More than 30 years on, that promise still awaits fulfillment. The films that Williams has completed on his own account—Love Me, Love Me, Love Me; The Dermis Probe; The Sailor and the Devil—though accomplished, are relatively banal in content, lacking the dazzling originality, the sense of ideas in full spate, that fueled The Little Island. They suggest a major talent coasting at half-throttle. A Christmas Carol, commissioned by ABC TV, displayed impressive technique, for which it well deserved its Oscar, although Williams's imagination was constrained by fidelity to the Dickens text. His only feature-length film to date, Raggedy Ann and Andy, was also an American commission, and one which he thoroughly regretted accepting. "The lesson I learned was the Golden Rule: 'Whoever has the gold makes the rules."'



The Thief Who Never Gave Up Part 1



The Thief Who Never Gave Up Part 2




Much of his finest work, from a technical standpoint, has been seen in commercials, and in title sequences for live-action features. Far from regarding advertising as a demeaning chore, to be undertaken with disdain, Williams always welcomed the chance to extend his team's range, comparing commercials to calisthenics: "You try new things, you get all this extra technique." His studio, turning out over 100 ads a year in a staggering variety of styles, was reckoned probably the best, and certainly the most versatile, commercial animation house in the world. Several of Williams's commercials became classics, while his titles often outclassed the films they adorned. In Tony Richardson's The Charge of the Light Brigade, his superb linking passages, based on Victorian political cartoons, were widely admired; the rest of the film flopped. "It's a pity," Pauline Kael remarked acidly, "that Richardson didn't leave the Charge itself to Williams."

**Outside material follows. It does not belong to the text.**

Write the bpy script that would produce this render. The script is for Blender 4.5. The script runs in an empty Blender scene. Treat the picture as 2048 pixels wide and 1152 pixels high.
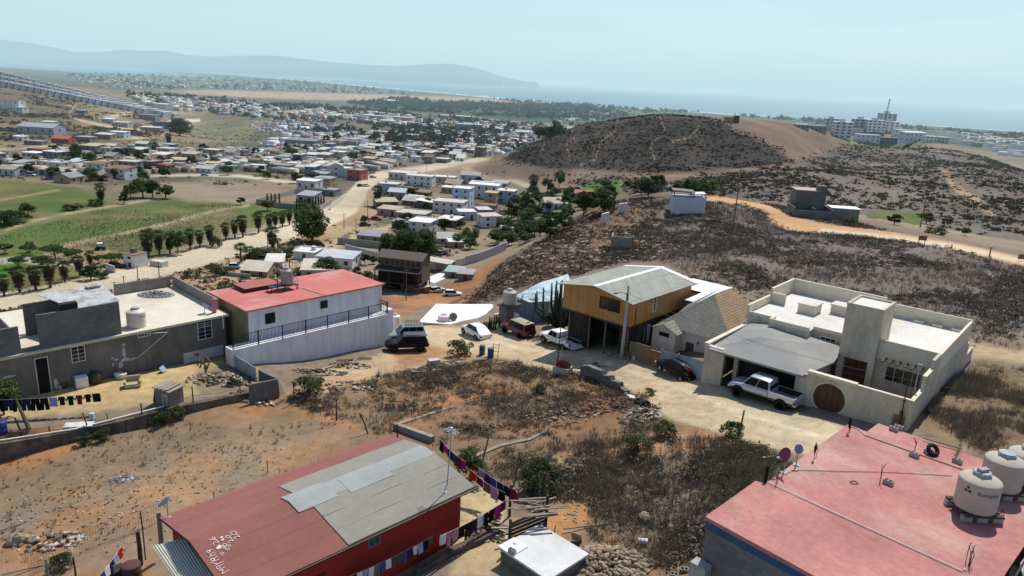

Yet after all the years of limbering up, all the flexing of creative muscle and development of technique, the Big Event is still to come. From time to time tantalizing fragments—storyboards, sketches, even sections of film—have surfaced: I Vor Pittfalks, the rise of a demagogue; Circus Drawings, based on sketches Williams made in Spain; a treatment of Gogol's Diary of a Madman; all, to date, unfinished.



Excerpt from sequence Zig Zag in the Camp of the One Eyes



And for more than 25 years there was the great Asian epic, "banana-skin Ali Baba or slapstick 1,001 Nights," that grew out of illustrations for a book about the legendary wise fool, Mullah Nasrudin. Started in 1967, the project changed titles a dozen times (though The Thief and the Cobbler was the longest-running favorite) and was repeatedly announced as "nearing completion." Williams promised that when it eventually appeared, it would "change the face of animation."



"A Christmas Carol"

For a while, it seemed the arrival of this long-awaited magnum opus might be speeded by the success of Who Framed Roger Rabbit?, which integrated live-action and animation at an unprecedented level of technical complexity. It was Steven Spielberg, producing the film in tandem with Disney's Touchstone Studios, who persuaded Williams to provide Rabbit's animated element. Technically dazzling and packed with in-jokes for animation buffs, the film triumphed at the box office and gained Williams a Special Achievement Oscar—the first animator to win one since Disney himself.

This international acclaim, Williams hoped, would help him raise funding; he could pull out of commercial work and concentrate on finishing The Thief. But potential investors feared that the release of Disney's Aladdin might spoil the market, and in 1992, Williams's studio, overwhelmed by debts, laid off all its staff and ceased operations. Taken out of his hands by a Los Angeles completion bond company, his film was radically altered against his wishes and finally released (as Arabian Knight) in 1995. It flopped dismally at the U.S. box office.

Williams has plans to return to production with two animated features "based on ancient stories." But for the time being, doubts must still remain whether Richard Williams is not so much ?the new Disney? as the Orson Welles of animation—a prodigious talent foundering amid a mass of incomplete projects.